À cet égard, les illustrations sont une réussite : variées elles aussi, abondantes, de bonne qualité, représentatives du domaine qu’elles explorent, et lorsqu’il le faut suffisamment grandes pour être impressionnantes (certains bijoux, par exemple, sont agrandis). Mais l’auteure ne se contente pas de montrer que l’Art nouveau est éclectique, elle le dit et le développe. Ainsi, sans négliger « une des caractéristiques majeures de l’Art nouveau : la conception unitaire de l’art » (p. 245), l’ouvrage s’attarde suffisamment sur chaque branche (lieux, domaines) principale de l’art nouveau pour les mettre en relations et les distinguer. C’est cependant quand le propos s’éloigne des Beaux-Arts et de l’artisanat d’art qu’il m’a paru le plus faible : les sources littéraires ne sont manifestement pas toujours ultra-maîtrisées, et les références à Maeterlinck ou Huysmans, par exemple, ressemblent parfois à des raccourcis bien hâtifs.
Pour le reste, l’approche est convaincante : très documenté, l’Art nouveau propose une vue d’ensemble mais dense – s’agissant tout de même d’un courant artistique mondial, qui s’étale sur au moins quatre décennies, traité en quelque quatre cents pages.

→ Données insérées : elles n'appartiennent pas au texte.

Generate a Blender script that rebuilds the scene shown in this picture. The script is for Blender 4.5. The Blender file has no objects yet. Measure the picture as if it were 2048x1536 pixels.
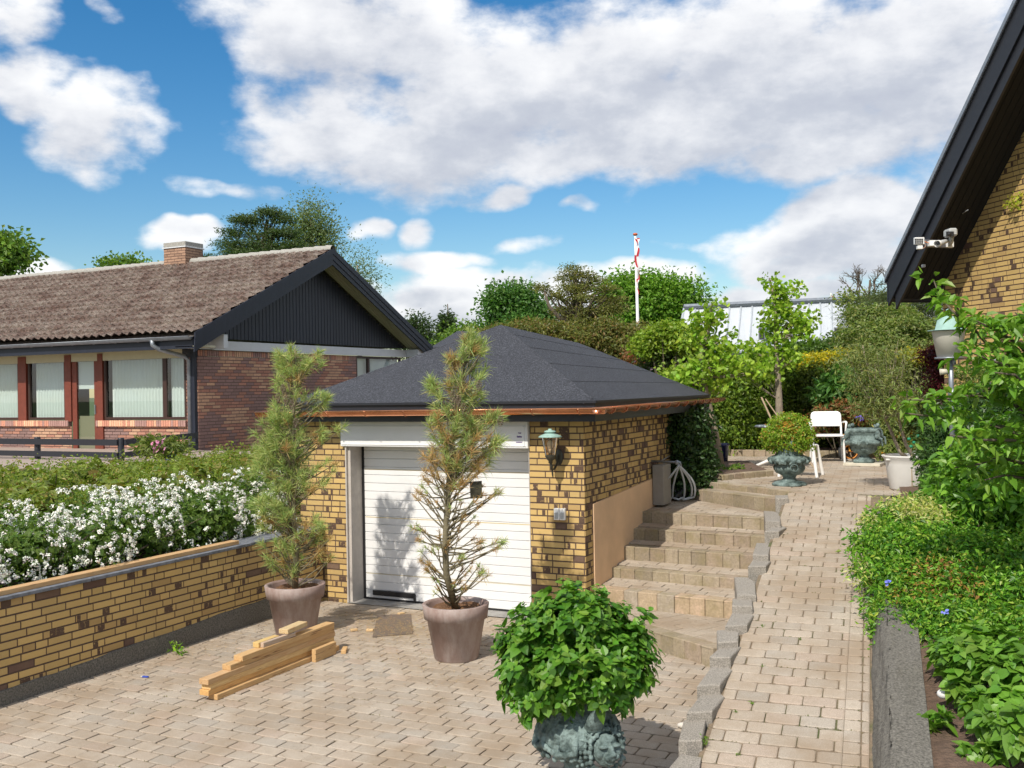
import bpy, math, random
import numpy as np
from mathutils import Vector, Matrix
SC = bpy.context.scene
COL = SC.collection
# ------------------------------------------------------------------ camera
F_ = 1990.0
ROLL, PITCH, YAW = math.radians(0.98), math.radians(0.23), math.radians(25.9)
EYE = np.array([0.0, 0.0, 2.45])
FW = np.array([-math.sin(YAW)*math.cos(PITCH), math.cos(YAW)*math.cos(PITCH), math.sin(PITCH)])
_r0 = np.array([math.cos(YAW), math.sin(YAW), 0.0]); _u0 = np.cross(_r0, FW)
RT = math.cos(ROLL)*_r0 - math.sin(ROLL)*_u0
UP = math.cos(ROLL)*_u0 + math.sin(ROLL)*_r0
cam = bpy.data.cameras.new('camera'); cam.lens = F_/2048*36.0; cam.sensor_width = 36.0
cam.clip_start = 0.1; cam.clip_end = 3000
camo = bpy.data.objects.new('camera', cam); COL.objects.link(camo)
camo.matrix_world = Matrix(((RT[0], UP[0], -FW[0], EYE[0]), (RT[1], UP[1], -FW[1], EYE[1]), (RT[2], UP[2], -FW[2], EYE[2]), (0, 0, 0, 1)))
SC.camera = camo
SC.render.resolution_x = 1024; SC.render.resolution_y = 768
SC.view_settings.view_transform = 'Standard'; SC.view_settings.look = 'None'
SC.view_settings.exposure = 0.10; SC.view_settings.gamma = 1.0
SC.cycles.max_bounces = 8; SC.cycles.transparent_max_bounces = 12
SC.cycles.use_adaptive_sampling = True; SC.cycles.adaptive_threshold = 0.02
def ray(x, y): return FW + RT*(x-1024)/F_ + UP*(768-y)/F_
def pD(x, y, dep): return EYE + ray(x, y)*dep                       # surveyed points: a sight line met with a depth ...
def pZ(x, y, z): d = ray(x, y); return EYE + d*((z-EYE[2])/d[2])    # ... with a level
def pY(x, y, Y): d = ray(x, y); return EYE + d*(Y/d[1])             # ... or with an upright plane
def pX(x, y, X): d = ray(x, y); return EYE + d*(X/d[0])
# ------------------------------------------------------------------ sun and sky
SUN_EL = 46.0
sd = np.array([0.035, 1.0, -math.tan(math.radians(SUN_EL))]); sd /= np.linalg.norm(sd)
sl = bpy.data.lights.new('sun', 'SUN'); sl.energy = 4.3; sl.angle = math.radians(0.53); sl.color = (1.0, 0.93, 0.82)
so = bpy.data.objects.new('sun', sl); COL.objects.link(so); so.location = (0, -20, 20)
so.rotation_euler = Vector(sd).to_track_quat('-Z', 'Y').to_euler()
W = bpy.data.worlds.new('World'); SC.world = W; W.use_nodes = True
class NT:
    """small node-tree writer"""
    def __init__(s, t): s.t = t; s.n = t.nodes; s.l = t.links
    def new(s, typ, **kw):
        n = s.n.new(typ)
        for k, v in kw.items(): setattr(n, k, v)
        return n
    def set(s, sock, v):
        if isinstance(v, bpy.types.NodeSocket): s.l.new(v, sock)
        else: sock.default_value = v
    def math(s, op, a, b=0.0, c=None, clamp=False):
        n = s.new('ShaderNodeMath', operation=op, use_clamp=clamp)
        s.set(n.inputs[0], a); s.set(n.inputs[1], b)
        if c is not None: s.set(n.inputs[2], c)
        return n.outputs[0]
    def mix(s, f, a, b, typ='MIX'):
        n = s.new('ShaderNodeMix', data_type='RGBA', blend_type=typ)
        s.set(n.inputs[0], f); s.set(n.inputs[6], a); s.set(n.inputs[7], b)
        return n.outputs[2]
    def noise(s, vec, scale, detail=4.0, rough=0.5, dim='3D'):
        n = s.new('ShaderNodeTexNoise', noise_dimensions=dim)
        if vec is not None: s.l.new(vec, n.inputs['Vector'])
        n.inputs['Scale'].default_value = scale; n.inputs['Detail'].default_value = detail; n.inputs['Roughness'].default_value = rough
        return n.outputs['Fac']
    def ramp(s, f, stops):
        n = s.new('ShaderNodeValToRGB'); e = n.color_ramp.elements
        while len(e) < len(stops): e.new(0.5)
        for k, (p, c) in enumerate(stops):
            e[k].position = p; e[k].color = c if len(c) == 4 else (*c, 1)
        s.set(n.inputs[0], f); return n.outputs[0]
    def maprange(s, v, a, b, c=0.0, d=1.0, smooth=False):
        n = s.new('ShaderNodeMapRange'); n.clamp = True
        if smooth: n.interpolation_type = 'SMOOTHSTEP'
        s.set(n.inputs[0], v)
        for i, q in enumerate((a, b, c, d)): s.set(n.inputs[i+1], q)
        return n.outputs[0]
def azel(x, y):
    d = ray(x, y); d = d/np.linalg.norm(d); return math.atan2(-d[0], d[1]), math.asin(d[2])
# cumulus banks: centre and half size as seen in the photograph, turned into compass bearing and elevation
CL = [(35,25,105,60,.9),(60,190,85,65,1),(180,265,130,85,1),(110,130,80,45,.55),(225,195,45,40,.5),(245,20,35,20,.45),(440,30,110,50,.55),(530,85,100,60,.7),
      (700,60,260,150,1.05),(780,110,200,110,1),(620,250,170,95,1),(520,205,90,60,.8),(820,300,260,110,1.1),(1000,200,330,170,1.2),(1250,110,300,130,1.2),
      (1320,230,330,140,1.25),(1600,130,360,180,1.25),(1850,140,300,200,1.2),(1650,290,280,75,1.1),(1150,320,260,60,1),(1420,320,160,45,.8),(980,385,90,32,1),(820,360,110,35,.75),
      (1700,440,190,85,1.2),(1560,490,170,60,1.1),(1800,420,140,90,1.2),(1660,530,230,50,1),(1740,350,60,22,.5),(1480,590,90,28,.9),(1640,590,160,30,.9),
      (380,463,75,32,1),(95,545,95,40,1),(20,560,70,40,1),(850,465,62,38,1),(740,465,60,28,.9),(885,527,115,27,1),(1155,420,35,20,.6),(500,375,80,20,.45),
      (620,410,70,16,.35),(440,365,60,12,.3),(900,590,170,50,1.1),(820,610,130,50,1),(1010,570,80,30,.85),(1130,570,110,40,1.0),(1240,545,100,25,.9),(1330,560,110,30,.95),(700,600,120,45,.8),(1000,640,400,50,.9),(560,580,180,30,.5),
      (250,560,120,14,.4),(1100,600,150,40,.9),(1900,560,200,60,1),(1420,500,70,14,.35),(1050,500,60,14,.3)]
def build_sky():
    g = bpy.data.node_groups.new('cloud_density', 'ShaderNodeTree')
    g.interface.new_socket('AE', in_out='INPUT', socket_type='NodeSocketVector')
    g.interface.new_socket('Dens', in_out='OUTPUT', socket_type='NodeSocketFloat')
    g.interface.new_socket('Body', in_out='OUTPUT', socket_type='NodeSocketFloat')
    N = NT(g); gi = N.new('NodeGroupInput'); go = N.new('NodeGroupOutput')
    acc = None
    # warp the coordinates a little so that outlines billow
    nz = N.new('ShaderNodeTexNoise'); nz.noise_dimensions = '3D'; nz.inputs['Scale'].default_value = 9.0; nz.inputs['Detail'].default_value = 3.0
    N.l.new(gi.outputs[0], nz.inputs['Vector'])
    vs = N.new('ShaderNodeVectorMath', operation='SUBTRACT'); N.l.new(nz.outputs['Color'], vs.inputs[0]); vs.inputs[1].default_value = (.5, .5, .5)
    vm = N.new('ShaderNodeVectorMath', operation='MULTIPLY_ADD'); N.l.new(vs.outputs[0], vm.inputs[0]); vm.inputs[1].default_value = (.13, .07, 0); N.l.new(gi.outputs[0], vm.inputs[2])
    for (x, y, rx, ry, w) in CL:
        a, e = azel(x, y); ra, re = rx/F_*1.03, ry/F_*1.03
        m = N.new('ShaderNodeMapping', vector_type='TEXTURE'); m.inputs['Location'].default_value = (a, e, 0); m.inputs['Scale'].default_value = (ra, re, 1)
        N.l.new(vm.outputs[0], m.inputs['Vector'])
        dn = N.new('ShaderNodeVectorMath', operation='DOT_PRODUCT'); N.l.new(m.outputs[0], dn.inputs[0]); N.l.new(m.outputs[0], dn.inputs[1])
        v = N.math('MULTIPLY_ADD', dn.outputs['Value'], -w*0.8, w*0.8)
        acc = v if acc is None else N.math('SMOOTH_MAX', acc, v, 0.22)
    # away from the surveyed sky: unseen cloud added to brighten the ambient light
    a0, e0 = azel(1024, 768); se = N.new('ShaderNodeSeparateXYZ'); N.l.new(gi.outputs[0], se.inputs[0])
    da = N.math('ABSOLUTE', N.math('SUBTRACT', se.outputs[0], a0)); far = N.math('MAXIMUM', N.maprange(da, .58, .85), N.maprange(se.outputs[1], .42, .62))
    acc = N.math('MAXIMUM', N.math('MAXIMUM', acc, -0.9), N.math('MULTIPLY_ADD', far, 1.35, -0.9))
    st = N.new('ShaderNodeMapping'); st.inputs['Scale'].default_value = (1, 1.7, 1); N.l.new(gi.outputs[0], st.inputs['Vector'])
    n1 = N.noise(st.outputs[0], 11.0, 9.0, 0.56); n2 = N.noise(st.outputs[0], 34.0, 6.0, 0.6)
    nn = N.math('ADD', N.math('MULTIPLY_ADD', n1, 1.9, -0.95), N.math('MULTIPLY_ADD', n2, 0.42, -0.21))
    d = N.math('ADD', acc, nn)
    N.l.new(d, go.inputs[0]); N.l.new(acc, go.inputs[1])
    N = NT(W.node_tree); N.n.clear()
    out = N.new('ShaderNodeOutputWorld'); bg = N.new('ShaderNodeBackground'); bc = N.new('ShaderNodeBackground'); mx = N.new('ShaderNodeMixShader')
    sky = N.new('ShaderNodeTexSky', sky_type='NISHITA'); sky.sun_disc = False; sky.sun_elevation = math.radians(SUN_EL)
    sky.sun_rotation = math.atan2(-sd[0], -sd[1]) % (2*math.pi); sky.altitude = 60; sky.air_density = 1.15; sky.dust_density = 0.35; sky.ozone_density = 2.6
    hs = N.new('ShaderNodeHueSaturation'); hs.inputs['Saturation'].default_value = 1.42; hs.inputs['Value'].default_value = .78; N.l.new(sky.outputs[0], hs.inputs['Color']); N.l.new(hs.outputs[0], bg.inputs[0]); bg.inputs[1].default_value = 0.145
    tc = N.new('ShaderNodeTexCoord'); sp = N.new('ShaderNodeSeparateXYZ'); N.l.new(tc.outputs['Generated'], sp.inputs[0])
    az = N.math('ARCTAN2', N.math('MULTIPLY', sp.outputs[0], -1.0), sp.outputs[1]); el = N.math('ARCSINE', sp.outputs[2])
    def dens(de, da=0.0):
        cb = N.new('ShaderNodeCombineXYZ'); N.set(cb.inputs[0], N.math('ADD', az, da)); N.set(cb.inputs[1], N.math('ADD', el, de))
        gn = N.new('ShaderNodeGroup'); gn.node_tree = g; N.l.new(cb.outputs[0], gn.inputs[0]); return gn
    g0 = dens(0.0); g1 = dens(0.035, -0.01)
    fac = N.maprange(g0.outputs[0], -0.03, 0.66, 0, 0.96, True)
    under = N.math('SUBTRACT', g1.outputs[0], g0.outputs[0])          # thicker cloud above = seen from its shaded side
    shade = N.math('ADD', N.math('MULTIPLY', under, 0.55), N.math('MULTIPLY_ADD', g0.outputs[1], 0.62, -0.12))
    ccol = N.ramp(N.maprange(shade, -0.25, 0.85), [(0.0, (1.0, 1.0, 1.0)), (0.34, (0.84, 0.85, 0.88)), (0.68, (0.58, 0.61, 0.68)), (1.0, (0.48, 0.51, 0.60))])
    N.l.new(ccol, bc.inputs[0]); bc.inputs[1].default_value = 1.0
    N.l.new(fac, mx.inputs[0]); N.l.new(bg.outputs[0], mx.inputs[1]); N.l.new(bc.outputs[0], mx.inputs[2]); N.l.new(mx.outputs[0], out.inputs[0])
build_sky()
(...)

On trouve dans l’ouvrage une alternance bienvenue entre des propos purement descriptifs, des notations théoriques plus synthétiques (« Les protagonistes de l’Art nouveau ne songent pas à introduire un aspect utilitaire ou social dans leur travail ; pour eux, l’œuvre d’art est dépourvue de sens utilitaire », p. 71), des considérations générales (par exemple, à propos de Gaudí, « Il ne faudrait pas rabaisser la production moderniste, mais ne pas oublier en même temps qu’un phénomène d’exception ne suffit pas à créer tout un style de qualité plus ou moins approchante », p. 200) et des quasi-digressions (sur Munch, par exemple, p. 287).
Pour ne rien gâter, Gabriele Fahr-Becker évite à la fois l’approche ultra-technique qui caractérise certains écrits de spécialistes et les élucubrations de critique d’art destinées à mettre en lumière l’intelligence supposée de leurs auteurs plutôt que d’éclairer leur objet d’étude : l’Art nouveau est un modèle de vulgarisation sérieuse.